Rund 150 m östlich des Winterfeldtplatzes befindet sich der weitläufige Komplex des ehemaligen Fernamtes auf der südlichen Seite der Winterfeldtstraße. Östlich davon liegt der zum „Pallasseum“ gehörende Lilli-Flora-Park (früher: Pallaspark).
Zu Beginn der 1920er Jahre kaufte die Oberpostdirektion Berlin das Flurstück Winterfeldtstraße 28–30, damals noch im Bezirk Tiergarten gelegen. Das Areal war 1763 als „Klee-Garthen“ verzeichnet und mit dem alten Botanischen Garten verbunden, dem heutigen Heinrich-von-Kleist-Park. Es gehört seit 1938 zu Schöneberg; ab ca. 1963 hat das Grundstück die Hausnummern 19/21/23. Die Postanschrift lautet: Winterfeldtstraße 21, 10781 Berlin.
Zwischen 1922 und 1929 wurde – in direkter Nachbarschaft zum (1973 abgerissenen) Sportpalast – in zwei Bauabschnitten die seinerzeit größte Vermittlungsstelle Europas für Telefonie (damals: „Fernsprechen“ genannt) gebaut.[2] Das Fernamt Berlin wurde nach Plänen von Otto Spalding und Kurt Kuhlow mit kreuzförmigem Grundriss und vier Innenhöfen gebaut. Die 90 m lange Straßenfront ist im Stil des Backsteinexpressionismus mit rotbraunem Klinker verblendet.
Das bis dahin aufwendigste Postgebäude der Stadt kostete 6,2 Millionen Reichsmark (kaufkraftbereinigt in heutiger Währung: rund 25,9 Millionen Euro). Es war damit teurer als die im selben Jahrzehnt errichteten Gebäude des Reichspostzentralamts (Ringbahnstraße in Tempelhof), die Oberpostdirektion (Dernburgstraße in Charlottenburg) oder auch das Postamt SO 36 an der Skalitzer Straße in Kreuzberg.
Bei der Inbetriebnahme am 18. Mai 1929 beherbergte der Bau mit zwölf je sieben Meter hohen Sälen, die anfangs nur zur Hälfte belegt waren, neben der Handvermittlung („Fräulein vom Amt“) für die Telefon- und (später) Fernschreibverbindungen noch die Telefonauskunft sowie eine elektromechanische Ortsvermittlung mit Hebdrehwählern für die Selbstwahl. Im Gebäude befand sich auch eine Rohrpoststelle. Im Jahr 1932 waren im Fernamt 1140 Frauen und nur 17 Männer beschäftigt. In jedem Saal waren bis zu 240 Personen tätig.
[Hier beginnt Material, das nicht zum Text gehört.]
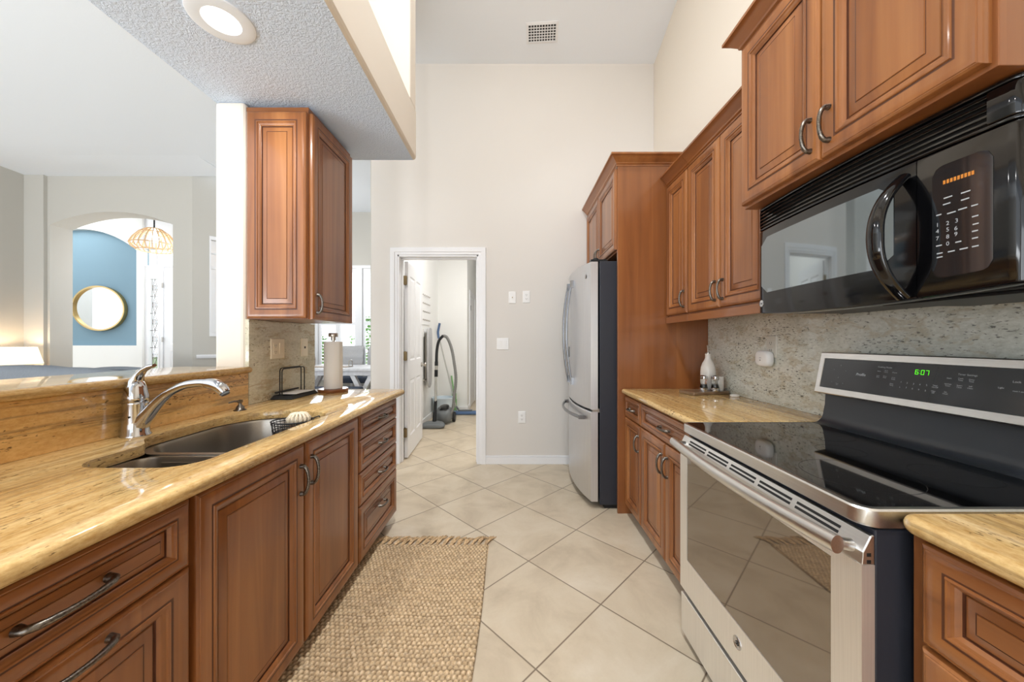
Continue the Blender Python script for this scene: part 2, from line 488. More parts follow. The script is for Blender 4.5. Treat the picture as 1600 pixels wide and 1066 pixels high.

In der Winterfeldtstraße übernahm ab 1930 ein sogenanntes „Schnellamt“ die Vermittlung in die Berliner Vororte, wie Werder (Havel), Strausberg, Oranienburg oder Zossen. In Wünsdorf bei Zossen errichtete die Reichspost im Auftrag des Oberkommandos des Heeres die Nachrichtenzentrale „Zeppelin“. Die im Mai 1939 fertiggestellte Anlage war der wichtigste Fernmeldeknoten im Verbindungssystem der Wehrmacht während des Zweiten Weltkriegs. Für das Oberkommando der Kriegsmarine (OKM) gab es in Bernau ab 1943 den Bunker mit dem Decknamen Lager Koralle. Verbindungen von und zu diesen Einrichtungen nahmen ihren Weg meist über das Berliner Fernamt.
Im Bereich von Groß-Berlin waren 1925 noch 41 Handvermittlungen – jede mit jeder verbunden – in Betrieb. Die Umstellung auf Selbstwählbetrieb hatte aber bereits begonnen und die noch verbliebenen Bereiche wurden in der ersten Hälfte der 1930er Jahre automatisiert. Anfangs erhielten die Vermittlungsstellen noch alphanumerische Bezeichnungen, ergänzt durch den Amtsnamen. Beispielsweise wurde aus der Handvermittlung „Kurfürst“ in Tiergarten zunächst das Selbstanschlußamt „B1 Kurfürst“ und schließlich die Ortsvermittlungsstelle (OVSt) 21. Sofern bei den damals rund 300.000 Fernsprechteilnehmern nicht bereits vorhanden, erhielten alle Anschlüsse neue Telefone mit Wählscheibe oder diese wurde in die vorhandenen Apparate eingebaut. Am 15. März 1936, rechtzeitig vor Beginn der Olympischen Sommerspiele im August, war die Automatisierung aller Berliner Telefonanschlüsse abgeschlossen. Während der Olympischen Spiele steuerte eine Zentrale in der Winterfeldtstraße den technischen Ablauf der Rundfunkreportagen von den Wettkampfstätten zu den in- und ausländischen Rundfunkanstalten.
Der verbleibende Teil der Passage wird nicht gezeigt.